Supplied data:

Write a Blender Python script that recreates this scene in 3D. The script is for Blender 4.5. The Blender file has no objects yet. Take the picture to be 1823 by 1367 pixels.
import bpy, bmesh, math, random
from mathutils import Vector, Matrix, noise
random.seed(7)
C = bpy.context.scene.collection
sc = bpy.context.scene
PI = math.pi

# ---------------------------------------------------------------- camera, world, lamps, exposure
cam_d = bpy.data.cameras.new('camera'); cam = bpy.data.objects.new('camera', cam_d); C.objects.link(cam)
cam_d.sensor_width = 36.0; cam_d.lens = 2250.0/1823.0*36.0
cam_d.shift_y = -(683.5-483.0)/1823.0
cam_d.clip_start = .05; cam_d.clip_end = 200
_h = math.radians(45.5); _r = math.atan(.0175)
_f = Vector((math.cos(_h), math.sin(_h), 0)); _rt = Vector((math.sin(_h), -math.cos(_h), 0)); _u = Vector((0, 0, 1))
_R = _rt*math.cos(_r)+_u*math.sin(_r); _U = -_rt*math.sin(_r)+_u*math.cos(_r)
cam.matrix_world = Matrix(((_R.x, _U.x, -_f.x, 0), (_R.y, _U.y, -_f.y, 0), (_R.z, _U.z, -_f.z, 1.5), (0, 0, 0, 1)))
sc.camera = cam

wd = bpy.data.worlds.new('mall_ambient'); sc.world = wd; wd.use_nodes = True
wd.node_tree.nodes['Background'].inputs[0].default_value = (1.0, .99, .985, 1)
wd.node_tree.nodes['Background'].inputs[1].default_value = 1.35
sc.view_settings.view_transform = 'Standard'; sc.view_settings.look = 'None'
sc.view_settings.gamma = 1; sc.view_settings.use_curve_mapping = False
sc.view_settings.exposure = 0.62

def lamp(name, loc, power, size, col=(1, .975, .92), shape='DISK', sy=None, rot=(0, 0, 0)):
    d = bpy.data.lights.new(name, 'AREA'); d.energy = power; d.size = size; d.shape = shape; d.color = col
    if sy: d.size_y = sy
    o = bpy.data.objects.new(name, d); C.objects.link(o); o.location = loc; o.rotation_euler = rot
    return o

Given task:
Return exactly the leading lines of the listing, stopping after the line in which "sc.camera = cam" occurs.

Right answer:
Write a Blender Python script that recreates this scene in 3D. The script is for Blender 4.5. The Blender file has no objects yet. Take the picture to be 1823 by 1367 pixels.
import bpy, bmesh, math, random
from mathutils import Vector, Matrix, noise
random.seed(7)
C = bpy.context.scene.collection
sc = bpy.context.scene
PI = math.pi

# ---------------------------------------------------------------- camera, world, lamps, exposure
cam_d = bpy.data.cameras.new('camera'); cam = bpy.data.objects.new('camera', cam_d); C.objects.link(cam)
cam_d.sensor_width = 36.0; cam_d.lens = 2250.0/1823.0*36.0
cam_d.shift_y = -(683.5-483.0)/1823.0
cam_d.clip_start = .05; cam_d.clip_end = 200
_h = math.radians(45.5); _r = math.atan(.0175)
_f = Vector((math.cos(_h), math.sin(_h), 0)); _rt = Vector((math.sin(_h), -math.cos(_h), 0)); _u = Vector((0, 0, 1))
_R = _rt*math.cos(_r)+_u*math.sin(_r); _U = -_rt*math.sin(_r)+_u*math.cos(_r)
cam.matrix_world = Matrix(((_R.x, _U.x, -_f.x, 0), (_R.y, _U.y, -_f.y, 0), (_R.z, _U.z, -_f.z, 1.5), (0, 0, 0, 1)))
sc.camera = cam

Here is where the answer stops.